Fee Simple or Leasehold Agreement: Which Is Right for You?

One of the decisions you have to make when you are ready to buy a home is whether you want a fee simple or leasehold agreement. Both arrangements can be beneficial to you, but there are some distinct differences that could impact your ownership of the property you choose. If you are unsure which is right for you, here is what you need to know about fee simple and leasehold agreements.

Why Should You Opt for a Fee Simple Agreement?

Fee simple is basically complete ownership of a home. The home and the property on which it sits is yours. You not only own the home and its grounds, but you have air rights over your home.

If you decide to sell the property in the future, you have the right to do so without worrying about restrictions. You have the right to sell the home for the amount you determine and for the most part, you can sell the home to anyone that you want to.

It is important to note that although you have complete ownership of the property, the government still has some say about certain aspects. For instance, even though you can can sell to the person of your choice, you cannot discriminate based on race, gender, or any other protected status.

In addition to this, you are still required to pay taxes on the property and you could be subjected to local zoning laws. However, all of these are minor compared to the fact that you own your property.

Why Should You Consider a Leasehold Agreement?

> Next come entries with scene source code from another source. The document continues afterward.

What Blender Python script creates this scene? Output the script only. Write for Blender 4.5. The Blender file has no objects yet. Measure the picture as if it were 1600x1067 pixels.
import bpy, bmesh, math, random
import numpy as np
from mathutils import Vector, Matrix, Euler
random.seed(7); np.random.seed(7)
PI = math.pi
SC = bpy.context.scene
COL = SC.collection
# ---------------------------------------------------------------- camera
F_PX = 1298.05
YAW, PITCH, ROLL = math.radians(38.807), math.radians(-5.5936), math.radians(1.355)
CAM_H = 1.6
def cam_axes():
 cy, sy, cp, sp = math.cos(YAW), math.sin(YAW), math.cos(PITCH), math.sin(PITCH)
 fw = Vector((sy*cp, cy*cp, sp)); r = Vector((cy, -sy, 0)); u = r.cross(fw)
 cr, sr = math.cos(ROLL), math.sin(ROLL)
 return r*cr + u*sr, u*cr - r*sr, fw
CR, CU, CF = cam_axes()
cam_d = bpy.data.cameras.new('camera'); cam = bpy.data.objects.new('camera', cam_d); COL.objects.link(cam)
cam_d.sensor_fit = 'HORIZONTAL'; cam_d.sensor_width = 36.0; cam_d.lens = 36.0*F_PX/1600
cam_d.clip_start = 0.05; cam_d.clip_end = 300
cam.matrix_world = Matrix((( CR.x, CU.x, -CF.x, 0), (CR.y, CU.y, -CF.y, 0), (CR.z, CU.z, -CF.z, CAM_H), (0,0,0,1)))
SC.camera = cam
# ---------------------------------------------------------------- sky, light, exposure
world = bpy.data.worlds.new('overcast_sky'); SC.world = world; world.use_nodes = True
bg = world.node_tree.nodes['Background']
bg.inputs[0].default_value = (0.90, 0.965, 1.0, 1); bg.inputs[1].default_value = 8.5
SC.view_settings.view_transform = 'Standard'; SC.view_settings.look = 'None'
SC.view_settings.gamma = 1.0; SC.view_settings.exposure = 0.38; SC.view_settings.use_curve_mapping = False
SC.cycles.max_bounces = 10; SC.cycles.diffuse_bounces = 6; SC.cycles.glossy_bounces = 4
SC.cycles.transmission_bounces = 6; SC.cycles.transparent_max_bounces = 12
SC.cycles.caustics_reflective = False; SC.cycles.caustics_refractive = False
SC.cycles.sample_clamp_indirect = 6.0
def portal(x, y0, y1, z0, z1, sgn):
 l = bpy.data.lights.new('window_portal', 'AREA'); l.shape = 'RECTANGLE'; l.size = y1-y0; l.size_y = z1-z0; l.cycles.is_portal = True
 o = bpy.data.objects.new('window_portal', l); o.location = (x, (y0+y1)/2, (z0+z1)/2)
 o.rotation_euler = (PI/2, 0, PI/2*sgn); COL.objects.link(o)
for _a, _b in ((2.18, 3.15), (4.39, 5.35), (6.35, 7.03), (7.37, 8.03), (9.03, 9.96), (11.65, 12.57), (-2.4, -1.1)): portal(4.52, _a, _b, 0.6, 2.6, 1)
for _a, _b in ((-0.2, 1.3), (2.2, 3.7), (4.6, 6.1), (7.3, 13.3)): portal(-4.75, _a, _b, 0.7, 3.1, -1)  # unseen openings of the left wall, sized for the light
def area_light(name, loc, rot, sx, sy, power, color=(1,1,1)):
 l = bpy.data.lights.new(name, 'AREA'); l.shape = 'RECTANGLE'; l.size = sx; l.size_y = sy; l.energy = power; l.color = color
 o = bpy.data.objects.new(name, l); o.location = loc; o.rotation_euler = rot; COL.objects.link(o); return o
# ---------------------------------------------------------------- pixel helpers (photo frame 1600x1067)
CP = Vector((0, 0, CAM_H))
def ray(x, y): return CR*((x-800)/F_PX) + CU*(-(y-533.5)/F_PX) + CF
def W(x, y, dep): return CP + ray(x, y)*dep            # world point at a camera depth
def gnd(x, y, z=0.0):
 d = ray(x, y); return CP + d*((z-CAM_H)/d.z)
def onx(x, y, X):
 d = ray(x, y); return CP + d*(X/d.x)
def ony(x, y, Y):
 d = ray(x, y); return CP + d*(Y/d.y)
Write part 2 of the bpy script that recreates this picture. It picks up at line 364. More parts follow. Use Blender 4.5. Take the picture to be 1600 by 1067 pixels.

A leasehold agreement functions somewhat differently than a fee simple agreement. Whereas you are the complete owner of the property under a fee simple agreement, with a leasehold, you only have ownership of the improvements on the land. For instance, the home sitting on the land would be considered an improvement. The seller would still retain ownership of the actual land.

There is another significant catch with a leasehold agreement. The land would be leased to you, which means at some point, your agreement would end. At that point, you would need to either renegotiate with the seller or buy the land outright.

If you have a limited amount of funds available to buy a home, this could be an ideal arrangement for you. You can use the duration of the lease to save up the money to buy the land. There is also the possibility that your mortgage lender will simply roll the cost of the land into your loan.

Before making a final decision regarding whether a fee simple or leasehold agreement is right for you, talk to your real estate agent.